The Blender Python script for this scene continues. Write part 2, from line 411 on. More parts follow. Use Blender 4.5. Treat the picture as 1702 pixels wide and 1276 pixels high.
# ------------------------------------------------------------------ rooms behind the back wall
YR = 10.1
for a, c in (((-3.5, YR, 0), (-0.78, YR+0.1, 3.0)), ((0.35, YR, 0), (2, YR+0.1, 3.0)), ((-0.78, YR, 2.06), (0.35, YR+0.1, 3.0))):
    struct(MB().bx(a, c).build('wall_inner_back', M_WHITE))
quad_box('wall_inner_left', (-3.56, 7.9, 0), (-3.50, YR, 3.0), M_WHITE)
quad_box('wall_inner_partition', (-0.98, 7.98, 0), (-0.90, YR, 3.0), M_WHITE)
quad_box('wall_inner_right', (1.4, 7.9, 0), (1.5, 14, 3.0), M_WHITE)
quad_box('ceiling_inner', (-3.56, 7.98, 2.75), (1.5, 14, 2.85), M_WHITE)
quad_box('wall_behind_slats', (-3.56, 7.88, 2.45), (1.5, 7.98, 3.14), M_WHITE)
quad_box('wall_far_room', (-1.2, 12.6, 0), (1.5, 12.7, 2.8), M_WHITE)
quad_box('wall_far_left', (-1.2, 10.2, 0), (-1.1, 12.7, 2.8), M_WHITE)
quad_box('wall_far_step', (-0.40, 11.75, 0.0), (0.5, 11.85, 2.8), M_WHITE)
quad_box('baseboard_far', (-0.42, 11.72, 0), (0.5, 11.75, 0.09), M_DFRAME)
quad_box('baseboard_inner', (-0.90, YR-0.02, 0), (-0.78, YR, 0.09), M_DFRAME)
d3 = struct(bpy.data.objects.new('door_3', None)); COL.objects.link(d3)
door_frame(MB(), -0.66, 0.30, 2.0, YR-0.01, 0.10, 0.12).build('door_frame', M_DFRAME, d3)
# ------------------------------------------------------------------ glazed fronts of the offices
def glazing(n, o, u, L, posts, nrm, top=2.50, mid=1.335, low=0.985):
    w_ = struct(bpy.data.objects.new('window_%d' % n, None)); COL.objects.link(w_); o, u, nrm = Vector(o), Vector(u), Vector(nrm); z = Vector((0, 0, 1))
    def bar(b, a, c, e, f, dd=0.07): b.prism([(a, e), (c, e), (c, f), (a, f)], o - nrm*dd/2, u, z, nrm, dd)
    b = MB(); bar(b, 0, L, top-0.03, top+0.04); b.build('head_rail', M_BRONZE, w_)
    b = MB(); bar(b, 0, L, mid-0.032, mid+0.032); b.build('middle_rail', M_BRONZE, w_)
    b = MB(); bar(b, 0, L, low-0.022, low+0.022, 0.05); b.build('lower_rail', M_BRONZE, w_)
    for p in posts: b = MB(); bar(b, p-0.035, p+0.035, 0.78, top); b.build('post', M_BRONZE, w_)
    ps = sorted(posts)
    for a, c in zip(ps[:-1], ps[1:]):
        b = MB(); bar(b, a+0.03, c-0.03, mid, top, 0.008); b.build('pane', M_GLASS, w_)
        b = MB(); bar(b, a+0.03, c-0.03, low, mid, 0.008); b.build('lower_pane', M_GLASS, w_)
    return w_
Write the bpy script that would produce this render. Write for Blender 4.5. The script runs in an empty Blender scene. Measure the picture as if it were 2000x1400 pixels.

-*-*-

» Do this
Exactly as they are written, print the entries again.

» Answer to the problem
The Blender Python script for this scene continues. Write part 2, from line 411 on. More parts follow. Use Blender 4.5. Treat the picture as 1702 pixels wide and 1276 pixels high.
# ------------------------------------------------------------------ rooms behind the back wall
YR = 10.1
for a, c in (((-3.5, YR, 0), (-0.78, YR+0.1, 3.0)), ((0.35, YR, 0), (2, YR+0.1, 3.0)), ((-0.78, YR, 2.06), (0.35, YR+0.1, 3.0))):
    struct(MB().bx(a, c).build('wall_inner_back', M_WHITE))
quad_box('wall_inner_left', (-3.56, 7.9, 0), (-3.50, YR, 3.0), M_WHITE)
quad_box('wall_inner_partition', (-0.98, 7.98, 0), (-0.90, YR, 3.0), M_WHITE)
quad_box('wall_inner_right', (1.4, 7.9, 0), (1.5, 14, 3.0), M_WHITE)
quad_box('ceiling_inner', (-3.56, 7.98, 2.75), (1.5, 14, 2.85), M_WHITE)
quad_box('wall_behind_slats', (-3.56, 7.88, 2.45), (1.5, 7.98, 3.14), M_WHITE)
quad_box('wall_far_room', (-1.2, 12.6, 0), (1.5, 12.7, 2.8), M_WHITE)
quad_box('wall_far_left', (-1.2, 10.2, 0), (-1.1, 12.7, 2.8), M_WHITE)
quad_box('wall_far_step', (-0.40, 11.75, 0.0), (0.5, 11.85, 2.8), M_WHITE)
quad_box('baseboard_far', (-0.42, 11.72, 0), (0.5, 11.75, 0.09), M_DFRAME)
quad_box('baseboard_inner', (-0.90, YR-0.02, 0), (-0.78, YR, 0.09), M_DFRAME)
d3 = struct(bpy.data.objects.new('door_3', None)); COL.objects.link(d3)
door_frame(MB(), -0.66, 0.30, 2.0, YR-0.01, 0.10, 0.12).build('door_frame', M_DFRAME, d3)
# ------------------------------------------------------------------ glazed fronts of the offices
def glazing(n, o, u, L, posts, nrm, top=2.50, mid=1.335, low=0.985):
    w_ = struct(bpy.data.objects.new('window_%d' % n, None)); COL.objects.link(w_); o, u, nrm = Vector(o), Vector(u), Vector(nrm); z = Vector((0, 0, 1))
    def bar(b, a, c, e, f, dd=0.07): b.prism([(a, e), (c, e), (c, f), (a, f)], o - nrm*dd/2, u, z, nrm, dd)
    b = MB(); bar(b, 0, L, top-0.03, top+0.04); b.build('head_rail', M_BRONZE, w_)
    b = MB(); bar(b, 0, L, mid-0.032, mid+0.032); b.build('middle_rail', M_BRONZE, w_)
    b = MB(); bar(b, 0, L, low-0.022, low+0.022, 0.05); b.build('lower_rail', M_BRONZE, w_)
    for p in posts: b = MB(); bar(b, p-0.035, p+0.035, 0.78, top); b.build('post', M_BRONZE, w_)
    ps = sorted(posts)
    for a, c in zip(ps[:-1], ps[1:]):
        b = MB(); bar(b, a+0.03, c-0.03, mid, top, 0.008); b.build('pane', M_GLASS, w_)
        b = MB(); bar(b, a+0.03, c-0.03, low, mid, 0.008); b.build('lower_pane', M_GLASS, w_)
    return w_
Write the bpy script that would produce this render. Write for Blender 4.5. The script runs in an empty Blender scene. Measure the picture as if it were 2000x1400 pixels.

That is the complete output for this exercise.